— START OF Material shown —

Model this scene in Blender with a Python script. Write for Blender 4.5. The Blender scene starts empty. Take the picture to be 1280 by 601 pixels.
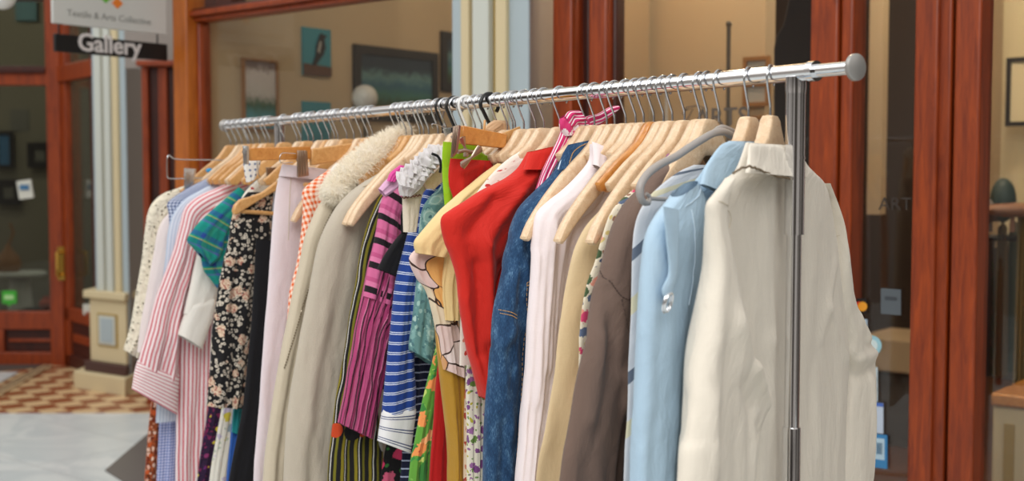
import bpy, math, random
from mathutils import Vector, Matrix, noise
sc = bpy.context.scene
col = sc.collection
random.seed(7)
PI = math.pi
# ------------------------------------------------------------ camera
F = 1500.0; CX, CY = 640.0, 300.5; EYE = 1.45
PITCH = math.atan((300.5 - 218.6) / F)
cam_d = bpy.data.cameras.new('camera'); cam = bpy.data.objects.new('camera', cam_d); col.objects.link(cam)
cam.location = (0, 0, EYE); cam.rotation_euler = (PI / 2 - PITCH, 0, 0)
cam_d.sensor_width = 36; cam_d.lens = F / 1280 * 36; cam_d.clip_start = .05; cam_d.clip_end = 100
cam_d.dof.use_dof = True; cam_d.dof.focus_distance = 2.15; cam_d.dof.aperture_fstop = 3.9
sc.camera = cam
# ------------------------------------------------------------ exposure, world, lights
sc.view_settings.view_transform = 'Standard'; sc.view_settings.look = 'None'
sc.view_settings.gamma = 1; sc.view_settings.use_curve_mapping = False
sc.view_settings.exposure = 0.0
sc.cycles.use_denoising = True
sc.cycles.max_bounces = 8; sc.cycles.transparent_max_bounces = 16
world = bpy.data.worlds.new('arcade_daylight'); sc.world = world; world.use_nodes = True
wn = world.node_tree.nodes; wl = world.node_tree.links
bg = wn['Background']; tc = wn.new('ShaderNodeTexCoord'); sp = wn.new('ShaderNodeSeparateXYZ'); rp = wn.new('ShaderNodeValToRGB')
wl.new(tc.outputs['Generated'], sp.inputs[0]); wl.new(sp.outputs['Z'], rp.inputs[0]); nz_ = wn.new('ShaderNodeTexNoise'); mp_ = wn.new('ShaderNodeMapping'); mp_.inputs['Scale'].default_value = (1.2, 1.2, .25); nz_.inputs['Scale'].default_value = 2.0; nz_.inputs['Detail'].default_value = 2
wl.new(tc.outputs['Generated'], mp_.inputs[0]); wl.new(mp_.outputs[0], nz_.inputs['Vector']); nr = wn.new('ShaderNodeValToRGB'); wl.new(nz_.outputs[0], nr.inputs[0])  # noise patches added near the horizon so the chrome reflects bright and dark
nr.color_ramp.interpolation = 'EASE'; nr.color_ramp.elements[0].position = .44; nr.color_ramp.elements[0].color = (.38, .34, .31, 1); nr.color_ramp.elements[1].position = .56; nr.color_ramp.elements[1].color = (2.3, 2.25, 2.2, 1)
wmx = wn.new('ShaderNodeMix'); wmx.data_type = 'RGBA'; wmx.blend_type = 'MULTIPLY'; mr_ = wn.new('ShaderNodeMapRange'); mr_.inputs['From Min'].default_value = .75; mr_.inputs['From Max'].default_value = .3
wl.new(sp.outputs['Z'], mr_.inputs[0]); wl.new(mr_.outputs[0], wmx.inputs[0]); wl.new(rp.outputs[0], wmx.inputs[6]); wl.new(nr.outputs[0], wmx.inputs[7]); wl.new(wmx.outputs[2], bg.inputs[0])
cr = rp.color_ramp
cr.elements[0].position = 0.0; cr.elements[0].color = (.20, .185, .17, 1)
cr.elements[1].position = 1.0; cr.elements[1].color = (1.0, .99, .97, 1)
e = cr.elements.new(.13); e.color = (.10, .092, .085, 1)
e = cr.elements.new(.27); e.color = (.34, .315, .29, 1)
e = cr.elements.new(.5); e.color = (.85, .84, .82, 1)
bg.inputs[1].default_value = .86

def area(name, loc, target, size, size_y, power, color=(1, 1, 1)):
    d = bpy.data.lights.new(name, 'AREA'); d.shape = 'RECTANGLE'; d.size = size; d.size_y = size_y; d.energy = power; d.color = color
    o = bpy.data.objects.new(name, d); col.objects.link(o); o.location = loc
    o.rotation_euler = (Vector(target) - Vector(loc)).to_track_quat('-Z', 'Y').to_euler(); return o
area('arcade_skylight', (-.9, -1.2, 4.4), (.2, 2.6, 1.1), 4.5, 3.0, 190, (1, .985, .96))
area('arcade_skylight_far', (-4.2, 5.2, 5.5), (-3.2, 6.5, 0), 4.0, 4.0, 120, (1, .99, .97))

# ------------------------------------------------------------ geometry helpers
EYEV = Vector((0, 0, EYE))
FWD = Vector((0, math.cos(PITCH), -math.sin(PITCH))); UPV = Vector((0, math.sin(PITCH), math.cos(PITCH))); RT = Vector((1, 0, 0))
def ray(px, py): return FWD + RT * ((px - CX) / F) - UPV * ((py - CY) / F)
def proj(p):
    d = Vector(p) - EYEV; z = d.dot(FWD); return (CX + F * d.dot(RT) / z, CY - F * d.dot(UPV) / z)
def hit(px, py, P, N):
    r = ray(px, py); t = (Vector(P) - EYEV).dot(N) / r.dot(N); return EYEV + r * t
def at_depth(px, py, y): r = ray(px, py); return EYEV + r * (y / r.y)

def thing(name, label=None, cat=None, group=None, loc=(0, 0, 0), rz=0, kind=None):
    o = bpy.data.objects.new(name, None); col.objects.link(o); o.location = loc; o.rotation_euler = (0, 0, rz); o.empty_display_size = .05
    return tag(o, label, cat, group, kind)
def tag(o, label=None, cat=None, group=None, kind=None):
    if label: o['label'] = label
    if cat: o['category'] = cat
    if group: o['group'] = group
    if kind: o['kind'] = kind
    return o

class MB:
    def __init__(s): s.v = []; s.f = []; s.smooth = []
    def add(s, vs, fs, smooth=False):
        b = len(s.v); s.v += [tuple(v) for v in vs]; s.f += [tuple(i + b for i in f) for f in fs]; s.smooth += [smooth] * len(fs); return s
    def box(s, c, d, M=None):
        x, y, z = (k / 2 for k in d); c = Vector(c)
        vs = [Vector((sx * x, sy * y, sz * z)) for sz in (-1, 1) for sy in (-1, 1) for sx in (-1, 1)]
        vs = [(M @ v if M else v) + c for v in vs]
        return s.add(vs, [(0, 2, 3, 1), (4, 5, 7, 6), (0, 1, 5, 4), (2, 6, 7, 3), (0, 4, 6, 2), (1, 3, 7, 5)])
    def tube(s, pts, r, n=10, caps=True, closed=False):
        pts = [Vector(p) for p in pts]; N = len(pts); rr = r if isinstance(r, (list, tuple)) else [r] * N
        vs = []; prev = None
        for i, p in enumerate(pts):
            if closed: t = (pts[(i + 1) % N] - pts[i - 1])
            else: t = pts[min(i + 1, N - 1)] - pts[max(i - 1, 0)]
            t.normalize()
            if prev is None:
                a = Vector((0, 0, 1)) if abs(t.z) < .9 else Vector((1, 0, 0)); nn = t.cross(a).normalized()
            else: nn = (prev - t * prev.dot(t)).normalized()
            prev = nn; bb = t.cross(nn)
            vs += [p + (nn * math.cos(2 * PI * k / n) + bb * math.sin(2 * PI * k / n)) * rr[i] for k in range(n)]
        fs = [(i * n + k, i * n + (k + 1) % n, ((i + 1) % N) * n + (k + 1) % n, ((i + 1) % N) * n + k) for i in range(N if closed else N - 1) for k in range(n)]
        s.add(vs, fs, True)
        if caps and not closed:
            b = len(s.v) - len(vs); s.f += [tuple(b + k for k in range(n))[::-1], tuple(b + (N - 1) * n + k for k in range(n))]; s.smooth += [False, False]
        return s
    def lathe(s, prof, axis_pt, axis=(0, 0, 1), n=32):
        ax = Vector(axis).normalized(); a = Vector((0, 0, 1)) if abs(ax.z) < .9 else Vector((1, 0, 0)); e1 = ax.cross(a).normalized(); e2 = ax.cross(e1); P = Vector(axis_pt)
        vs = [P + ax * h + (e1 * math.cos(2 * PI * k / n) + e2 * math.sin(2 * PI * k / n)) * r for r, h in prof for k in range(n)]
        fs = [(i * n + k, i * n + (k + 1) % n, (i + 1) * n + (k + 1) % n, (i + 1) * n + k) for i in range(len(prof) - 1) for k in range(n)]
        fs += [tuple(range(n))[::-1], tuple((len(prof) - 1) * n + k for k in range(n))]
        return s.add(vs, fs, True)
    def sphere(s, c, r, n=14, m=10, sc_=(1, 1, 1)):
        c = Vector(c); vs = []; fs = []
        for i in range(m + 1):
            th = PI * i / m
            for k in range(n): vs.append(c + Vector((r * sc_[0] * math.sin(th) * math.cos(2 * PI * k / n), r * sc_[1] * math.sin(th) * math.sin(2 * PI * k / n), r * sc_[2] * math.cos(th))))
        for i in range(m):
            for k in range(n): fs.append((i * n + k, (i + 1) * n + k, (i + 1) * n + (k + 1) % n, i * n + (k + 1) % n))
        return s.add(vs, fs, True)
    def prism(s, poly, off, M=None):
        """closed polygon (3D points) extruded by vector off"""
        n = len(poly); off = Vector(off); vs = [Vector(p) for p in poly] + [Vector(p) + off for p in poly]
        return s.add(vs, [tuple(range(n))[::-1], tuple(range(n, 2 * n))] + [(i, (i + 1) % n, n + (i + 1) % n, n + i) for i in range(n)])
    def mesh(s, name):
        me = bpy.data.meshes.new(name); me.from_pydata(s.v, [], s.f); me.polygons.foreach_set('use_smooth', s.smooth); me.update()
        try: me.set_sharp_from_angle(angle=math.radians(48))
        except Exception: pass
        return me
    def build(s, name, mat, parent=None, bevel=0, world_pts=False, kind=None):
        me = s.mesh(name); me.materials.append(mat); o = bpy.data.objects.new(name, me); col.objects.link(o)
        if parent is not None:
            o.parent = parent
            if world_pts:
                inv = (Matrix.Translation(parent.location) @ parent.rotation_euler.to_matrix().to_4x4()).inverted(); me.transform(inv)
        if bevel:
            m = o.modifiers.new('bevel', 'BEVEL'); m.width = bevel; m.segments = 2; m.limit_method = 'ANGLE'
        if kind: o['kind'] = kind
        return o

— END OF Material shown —
— START OF Material shown —

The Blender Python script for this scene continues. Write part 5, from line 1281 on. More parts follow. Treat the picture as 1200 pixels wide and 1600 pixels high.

— END OF Material shown —
— START OF Material shown —

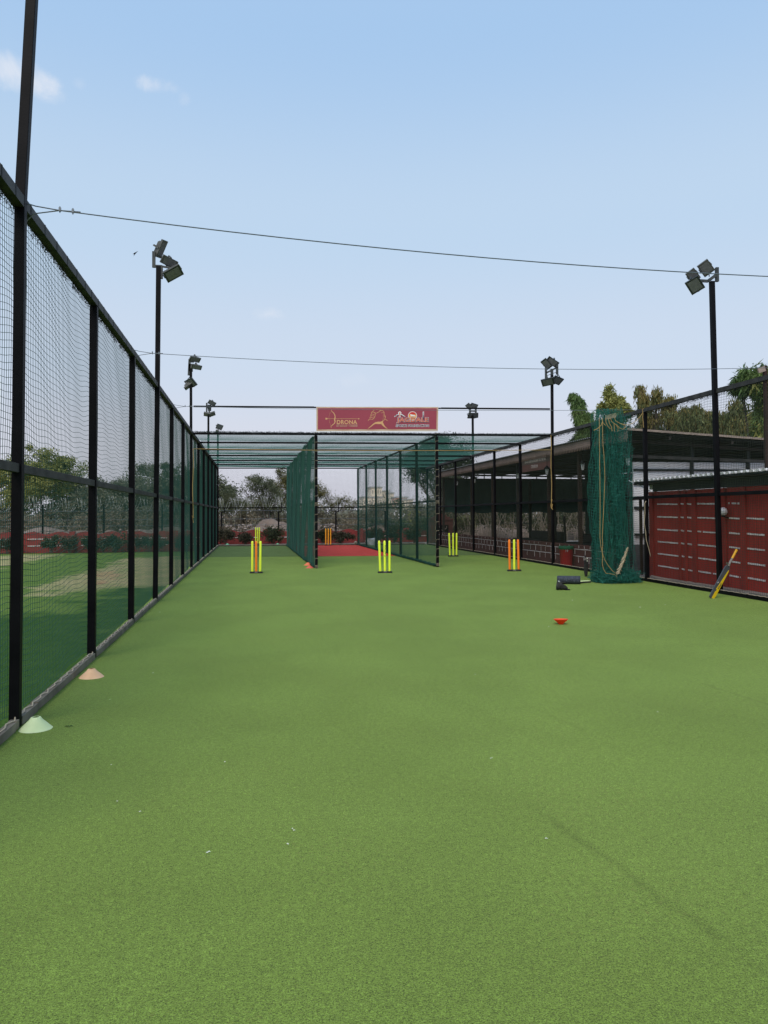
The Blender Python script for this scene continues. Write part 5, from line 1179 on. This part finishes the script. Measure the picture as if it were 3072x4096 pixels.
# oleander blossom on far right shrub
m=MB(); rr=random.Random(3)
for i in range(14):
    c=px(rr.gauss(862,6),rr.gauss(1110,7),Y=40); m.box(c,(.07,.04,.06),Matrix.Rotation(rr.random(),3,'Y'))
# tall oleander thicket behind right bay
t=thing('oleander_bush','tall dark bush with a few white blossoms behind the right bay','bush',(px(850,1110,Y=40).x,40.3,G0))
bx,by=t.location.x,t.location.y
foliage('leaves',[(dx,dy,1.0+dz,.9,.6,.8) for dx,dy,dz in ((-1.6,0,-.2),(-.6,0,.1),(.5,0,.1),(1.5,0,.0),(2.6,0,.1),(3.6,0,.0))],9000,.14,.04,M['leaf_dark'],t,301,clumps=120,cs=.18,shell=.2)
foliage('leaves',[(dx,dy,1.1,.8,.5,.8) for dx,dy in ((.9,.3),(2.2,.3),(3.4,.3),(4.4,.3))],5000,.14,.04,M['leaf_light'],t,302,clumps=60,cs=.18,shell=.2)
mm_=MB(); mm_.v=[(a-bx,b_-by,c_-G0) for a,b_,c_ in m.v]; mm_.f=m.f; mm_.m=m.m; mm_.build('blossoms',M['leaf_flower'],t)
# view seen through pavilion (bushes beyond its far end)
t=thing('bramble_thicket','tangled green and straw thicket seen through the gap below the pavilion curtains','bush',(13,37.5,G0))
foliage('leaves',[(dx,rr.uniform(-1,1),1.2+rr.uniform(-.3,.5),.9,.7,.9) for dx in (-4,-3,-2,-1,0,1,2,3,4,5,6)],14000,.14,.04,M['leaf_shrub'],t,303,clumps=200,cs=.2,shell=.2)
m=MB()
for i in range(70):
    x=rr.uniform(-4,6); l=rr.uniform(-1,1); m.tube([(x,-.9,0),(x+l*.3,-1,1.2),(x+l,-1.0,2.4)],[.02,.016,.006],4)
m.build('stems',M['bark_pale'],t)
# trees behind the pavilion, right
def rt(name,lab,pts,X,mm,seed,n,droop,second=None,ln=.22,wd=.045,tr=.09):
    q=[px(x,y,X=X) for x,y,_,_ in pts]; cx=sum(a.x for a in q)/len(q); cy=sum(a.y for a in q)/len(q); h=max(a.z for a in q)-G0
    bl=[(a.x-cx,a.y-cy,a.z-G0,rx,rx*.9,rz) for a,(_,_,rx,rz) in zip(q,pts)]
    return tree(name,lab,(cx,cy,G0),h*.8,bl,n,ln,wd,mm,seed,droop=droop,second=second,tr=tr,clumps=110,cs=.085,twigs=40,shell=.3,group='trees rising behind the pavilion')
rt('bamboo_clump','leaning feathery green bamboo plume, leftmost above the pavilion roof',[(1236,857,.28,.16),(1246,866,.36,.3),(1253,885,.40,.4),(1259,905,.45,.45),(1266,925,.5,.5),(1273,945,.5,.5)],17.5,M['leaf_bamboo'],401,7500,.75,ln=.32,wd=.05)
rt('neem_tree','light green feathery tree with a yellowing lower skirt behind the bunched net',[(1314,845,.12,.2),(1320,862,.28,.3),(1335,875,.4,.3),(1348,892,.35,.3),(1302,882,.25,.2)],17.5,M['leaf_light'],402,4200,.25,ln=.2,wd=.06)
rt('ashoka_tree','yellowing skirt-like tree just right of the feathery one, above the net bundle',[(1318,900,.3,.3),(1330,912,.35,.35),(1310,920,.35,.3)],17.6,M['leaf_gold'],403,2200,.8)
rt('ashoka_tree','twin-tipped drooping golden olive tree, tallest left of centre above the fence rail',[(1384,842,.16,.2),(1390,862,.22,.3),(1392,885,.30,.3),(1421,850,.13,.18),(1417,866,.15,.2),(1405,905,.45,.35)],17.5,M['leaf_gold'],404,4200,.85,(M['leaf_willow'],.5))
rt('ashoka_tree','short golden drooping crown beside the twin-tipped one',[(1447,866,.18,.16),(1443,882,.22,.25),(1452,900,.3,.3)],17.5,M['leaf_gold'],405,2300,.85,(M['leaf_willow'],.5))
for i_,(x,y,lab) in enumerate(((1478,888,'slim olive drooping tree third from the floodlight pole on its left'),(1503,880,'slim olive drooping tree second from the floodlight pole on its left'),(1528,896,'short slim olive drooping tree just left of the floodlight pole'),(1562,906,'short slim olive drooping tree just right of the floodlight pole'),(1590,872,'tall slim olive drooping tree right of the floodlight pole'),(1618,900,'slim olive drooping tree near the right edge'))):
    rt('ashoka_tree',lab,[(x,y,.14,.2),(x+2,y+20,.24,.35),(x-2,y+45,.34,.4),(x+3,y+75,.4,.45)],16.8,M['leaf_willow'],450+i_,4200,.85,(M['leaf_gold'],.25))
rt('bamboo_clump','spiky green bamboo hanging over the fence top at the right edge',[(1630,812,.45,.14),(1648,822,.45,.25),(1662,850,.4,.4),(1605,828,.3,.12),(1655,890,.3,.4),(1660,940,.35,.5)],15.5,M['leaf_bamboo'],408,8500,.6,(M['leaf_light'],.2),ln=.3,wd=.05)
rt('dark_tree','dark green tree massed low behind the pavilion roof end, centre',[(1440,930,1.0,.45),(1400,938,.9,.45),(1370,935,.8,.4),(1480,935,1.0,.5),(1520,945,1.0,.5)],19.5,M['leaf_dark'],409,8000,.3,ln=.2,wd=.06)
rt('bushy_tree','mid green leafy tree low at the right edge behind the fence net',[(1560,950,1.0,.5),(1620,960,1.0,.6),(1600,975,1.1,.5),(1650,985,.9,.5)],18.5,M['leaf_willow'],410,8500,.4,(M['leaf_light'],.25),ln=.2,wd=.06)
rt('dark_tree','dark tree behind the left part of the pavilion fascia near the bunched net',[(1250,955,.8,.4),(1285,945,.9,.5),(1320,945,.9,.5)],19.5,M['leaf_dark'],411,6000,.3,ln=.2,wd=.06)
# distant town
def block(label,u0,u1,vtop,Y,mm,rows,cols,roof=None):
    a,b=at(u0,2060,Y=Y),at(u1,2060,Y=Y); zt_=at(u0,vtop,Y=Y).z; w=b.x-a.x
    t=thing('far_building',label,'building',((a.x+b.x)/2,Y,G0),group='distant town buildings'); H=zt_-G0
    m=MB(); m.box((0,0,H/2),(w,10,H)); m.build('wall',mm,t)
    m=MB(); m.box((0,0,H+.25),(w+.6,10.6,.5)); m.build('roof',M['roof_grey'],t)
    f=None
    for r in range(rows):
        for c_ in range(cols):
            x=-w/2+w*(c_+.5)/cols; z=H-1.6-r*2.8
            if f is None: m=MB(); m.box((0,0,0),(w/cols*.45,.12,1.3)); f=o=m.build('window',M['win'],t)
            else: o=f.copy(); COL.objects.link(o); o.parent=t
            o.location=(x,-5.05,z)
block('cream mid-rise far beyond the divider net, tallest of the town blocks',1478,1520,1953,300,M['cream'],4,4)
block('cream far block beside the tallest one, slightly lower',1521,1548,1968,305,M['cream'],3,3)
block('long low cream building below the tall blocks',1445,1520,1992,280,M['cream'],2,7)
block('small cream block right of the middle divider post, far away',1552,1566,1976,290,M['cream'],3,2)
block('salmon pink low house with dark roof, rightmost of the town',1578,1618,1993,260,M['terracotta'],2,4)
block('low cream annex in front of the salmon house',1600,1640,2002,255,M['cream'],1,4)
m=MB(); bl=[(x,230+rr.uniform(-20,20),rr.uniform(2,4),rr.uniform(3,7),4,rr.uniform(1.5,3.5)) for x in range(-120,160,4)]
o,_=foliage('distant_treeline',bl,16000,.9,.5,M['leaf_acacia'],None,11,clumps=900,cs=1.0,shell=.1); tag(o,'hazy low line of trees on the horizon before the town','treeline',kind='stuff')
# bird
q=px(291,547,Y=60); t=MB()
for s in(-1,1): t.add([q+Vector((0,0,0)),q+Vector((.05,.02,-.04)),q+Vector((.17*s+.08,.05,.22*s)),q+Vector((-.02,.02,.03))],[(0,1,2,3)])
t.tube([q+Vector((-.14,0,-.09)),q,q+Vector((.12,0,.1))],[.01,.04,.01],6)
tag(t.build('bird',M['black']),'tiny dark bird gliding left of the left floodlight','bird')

— END OF Material shown —

## Given exercise
Which lines hold the word "Blender"? Return all of them from the records above.

## Solution for this problem
Model this scene in Blender with a Python script. Write for Blender 4.5. The Blender scene starts empty. Take the picture to be 1280 by 601 pixels.
The Blender Python script for this scene continues. Write part 5, from line 1281 on. More parts follow. Treat the picture as 1200 pixels wide and 1600 pixels high.
The Blender Python script for this scene continues. Write part 5, from line 1179 on. This part finishes the script. Measure the picture as if it were 3072x4096 pixels.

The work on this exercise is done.